Les quatre premiers morceaux de l'album ne lâchent rien ni en intensité, ni en rigueur, ni en concision dans les compositions. Et ce malgré que les morceaux dépassent aisément et comme à leur habitude la demi-douzaine de minutes. "Waruun" se positionne un peu en contre-point en venant développer son introduction sur un mid-tempo particulièrement pesant, qui passera ensuite par des plans ambiants puis un peu plus extrêmes. Tout à fait en milieu d'album, "Axioma" revisite sans prétention l'exercice de l'interlude ambient avec un court morceau à l'atmosphère reposante et un peu futuriste. Deux minutes vingt finalement agréables et qui trouvent leur place justifiée dans la progression de cet opus. Car la deuxième moitié de Axioma Ethica Odini joue sur une tonalité différente du début de l'album. Les quatre derniers morceaux sont caractéristiquement plus posés et plus mélodiques. "Giants" est le morceau le plus lent de l'album et ne s'éloigne pas tant que ça d'un doom/death sombre et dépressif. Les riffs principaux sont généreusement répétés, les growls sont profonds et les lignes de chant clair indolentes. "Night Sight" est un peu la ballade de l'album, qui commence doucement sur des riffs clean, un jeu de batterie aéré et un chant clair. Ce qui ne veut pas dire qu'Enslaved en oublie ses vieilles leçons de métal pour monter des passages hurlés et blastés, histoire que l'on ne s'ennuie pas non plus. Enfin, un peu moins mélancolique mais respectant le même principe de mélange d'atmosphères et de degrés d'intensité variables, "Lightening" est un excellent titre de clôture.
Il est fort possible qu'il suffise d'une seule écoute à certains auditeurs pour saisir l'esprit de Axioma Ethica Odini. Parce que les compositions sont bien menées, efficaces, dans la continuité de ce qu'à pu produire Enslaved précédemment. Néanmoins, à cette première impression de facilité peut être liée la crainte de faire très rapidement le tour de l'album, de lui trouver un manque de profondeur après à peine quelques écoutes.
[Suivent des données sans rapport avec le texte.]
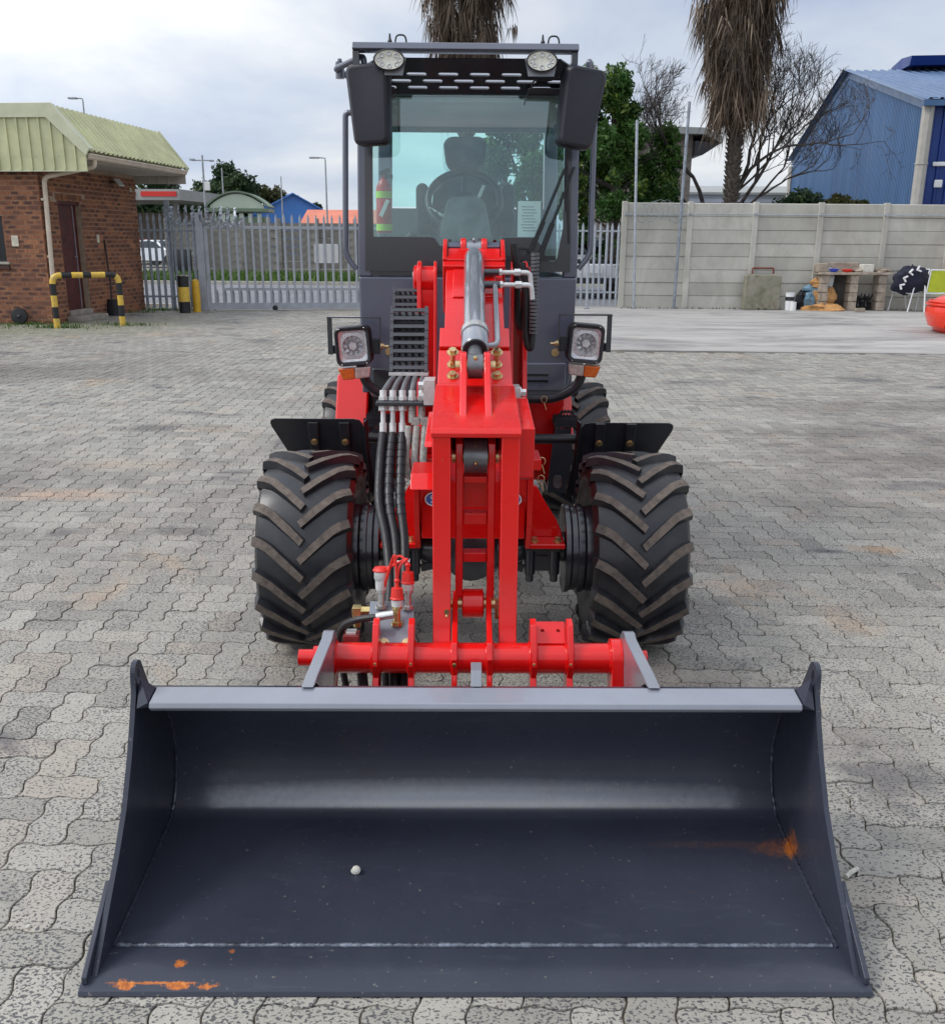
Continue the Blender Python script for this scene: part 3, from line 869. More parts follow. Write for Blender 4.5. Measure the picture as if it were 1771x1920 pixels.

Heureusement, Axioma Ethica Odini déjoue ce piège grâce à la diversité des morceaux qu'il propose et à l'évolution des atmosphères entre le début et la fin de l'album. On distingue très clairement deux volets, pas complètement indépendants l'un de l'autre mais qui se différencient par leur dynamique plus ou moins énergique. La deuxième raison qui expliquerait l'immédiateté de Axioma Ethica Odini, c'est la parenté musicale avec un groupe de métal extrême mélodique et progressif comme Opeth : le jeu d'alternance entre les parties hurlées et chantées, les riffs mélodiques, les ambiances à la fois planantes et très mélodiques. La filiation sur certains passages est absolument flagrante. Sur le morceau "Night Sight", Katatonia n'est pas non plus très loin. Mais ces ressemblances ne suffiront pas à gâcher ou à diminuer – allez, peut-être un chouilla tout de même – la performance malgré tout exemplaire que nous délivre Enslaved sur ce nouvel opus. La personnalité typique du groupe est toujours là, bien reconnaissable, et là réside l'essentiel.
Axioma Ethica Odini est un excellent album, bien équilibré, suffisamment varié et, le plus important mais qui va de soi, très bien inspiré. Certains trouveront peut-être à redire sur les similarités de son avec un groupe comme Opeth, mais difficile de remettre en question l'intégrité d'Enslaved tant l'évolution semble cohérente et surtout, préserve la personnalité du groupe. Avec Axioma Ethica Odini, Enslaved frappe à nouveau un grand coup : puissant, précis, bien placé. Enthousiasmant.